Contrairement aux salles de marché informes, au monde gris des banquiers ou experts anonymes de Bruxelles, l’un des derniers présumés sauveurs du royaume d’Espagne a un visage et un nom : Sheldon Adelson. Quatorzième fortune mondiale selon le
magazine Forbes , il possède et dirige le plus grand empire du jeu étatsunien : Las Vegas Sands, implanté dans le Nevada mais également à Macao et Singapour. Issu d’une famille juive d’origine lituanienne modeste, il est connu comme l’un des contributeurs majeurs de la campagne républicaine de Mitt Romney (pour près de 100 millions de dollars) et donateur non moins généreux en faveur de la cause israélienne.
Son projet : un gigantesque complexe de casinos au sud de l’Europe, au cœur d’une péninsule ibérique en plein désarroi. Surnom prometteur : EuroVegas. Le lieu vient d’en être rendu public : Madrid, finalement préférée à Barcelone. Dans une compétition arbitrée avec gourmandise par le bienfaiteur, les deux villes avaient, au cours des derniers mois, rivalisé d’abaissement pour gagner les faveurs du magna.
Celles-ci, il est vrai, ont de quoi faire rêver : 6 casinos, 18000 machines à sous, 3 terrains de golf, 9 théâtres, 36 000 chambres d’hôtel. Montant total de l’investissement : près de 18 milliards d’euros sur dix ans. Selon les promoteurs, plus de 200 000 emplois seraient générés, dont 94000 directs, ainsi que 15 milliards d’euros de revenus touristiques.

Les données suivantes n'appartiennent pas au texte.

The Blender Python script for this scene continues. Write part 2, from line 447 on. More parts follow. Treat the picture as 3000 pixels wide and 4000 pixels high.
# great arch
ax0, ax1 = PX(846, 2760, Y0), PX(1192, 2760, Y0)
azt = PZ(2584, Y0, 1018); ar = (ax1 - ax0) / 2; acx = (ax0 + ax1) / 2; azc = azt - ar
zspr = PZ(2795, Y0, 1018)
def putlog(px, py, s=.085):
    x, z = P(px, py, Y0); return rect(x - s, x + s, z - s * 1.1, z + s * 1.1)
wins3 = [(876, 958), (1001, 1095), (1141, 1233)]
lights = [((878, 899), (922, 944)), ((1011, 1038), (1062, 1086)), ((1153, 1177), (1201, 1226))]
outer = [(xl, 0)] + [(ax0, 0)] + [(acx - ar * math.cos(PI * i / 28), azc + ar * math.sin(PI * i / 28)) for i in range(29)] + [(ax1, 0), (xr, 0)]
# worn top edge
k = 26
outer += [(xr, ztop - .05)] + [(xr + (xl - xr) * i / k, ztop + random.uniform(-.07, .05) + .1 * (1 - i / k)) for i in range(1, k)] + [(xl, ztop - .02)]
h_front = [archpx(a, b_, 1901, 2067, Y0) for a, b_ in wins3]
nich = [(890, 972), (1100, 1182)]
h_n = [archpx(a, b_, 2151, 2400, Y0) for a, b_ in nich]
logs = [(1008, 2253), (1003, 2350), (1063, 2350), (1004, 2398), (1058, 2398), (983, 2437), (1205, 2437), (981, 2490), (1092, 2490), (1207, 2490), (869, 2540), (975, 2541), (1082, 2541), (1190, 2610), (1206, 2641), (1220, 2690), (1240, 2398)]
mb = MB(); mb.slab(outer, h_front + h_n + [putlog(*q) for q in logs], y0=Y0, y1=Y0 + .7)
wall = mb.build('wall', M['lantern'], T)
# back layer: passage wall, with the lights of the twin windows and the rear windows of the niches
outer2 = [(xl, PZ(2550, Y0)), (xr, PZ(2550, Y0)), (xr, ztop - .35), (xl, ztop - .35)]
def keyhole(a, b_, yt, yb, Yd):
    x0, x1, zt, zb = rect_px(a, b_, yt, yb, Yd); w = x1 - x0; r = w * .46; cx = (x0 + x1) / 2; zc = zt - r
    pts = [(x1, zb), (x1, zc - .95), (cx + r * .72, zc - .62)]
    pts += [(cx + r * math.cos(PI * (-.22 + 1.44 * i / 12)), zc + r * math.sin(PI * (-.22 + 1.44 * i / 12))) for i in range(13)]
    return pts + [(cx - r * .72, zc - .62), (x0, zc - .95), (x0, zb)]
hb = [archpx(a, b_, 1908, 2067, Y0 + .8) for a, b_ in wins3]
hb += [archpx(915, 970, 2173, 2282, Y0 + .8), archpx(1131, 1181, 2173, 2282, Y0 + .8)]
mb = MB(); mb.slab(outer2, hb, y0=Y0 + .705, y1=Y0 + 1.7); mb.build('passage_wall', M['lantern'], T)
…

On l’aura deviné, les contreparties exigées des indigènes sont à la hauteur des promesses de l’Empereur du tapis vert. Pas moins d’une trentaine de conditions économiques, fiscales, environnementales. Parmi elles : 10 années d’exemption de la TVA, des impôts sur le jeu et sur l’immobilier, deux ans de dispense de cotisations sociales, réforme du code du travail, régime légal dérogatoire durant trente ans, subventions européennes, don des terrains… Peu embarrassé, en l’espèce, de considérations morales l’ultra-conservateur américain réclame aussi l’autorisation de jeu pour les mineurs et les dépendants – y compris ceux interdits de casinos - et même, transgression suprême de son côté de l’Atlantique … celle de fumer dans les bâtiments. L’immensité des prétentions et leur contradiction avec l’élémentaire droit européen ne trouble guère la présidente de la région de Madrid, Esperanza Aguirre, conservatrice et catholique : « "Plus de la moitié des Madrilènes au chômage pourraient trouver un emploi. (…) S’il faut faire n’importe quelles modifications réglementaires, législatives (…) qui soient dans mes principes, elles se feront ».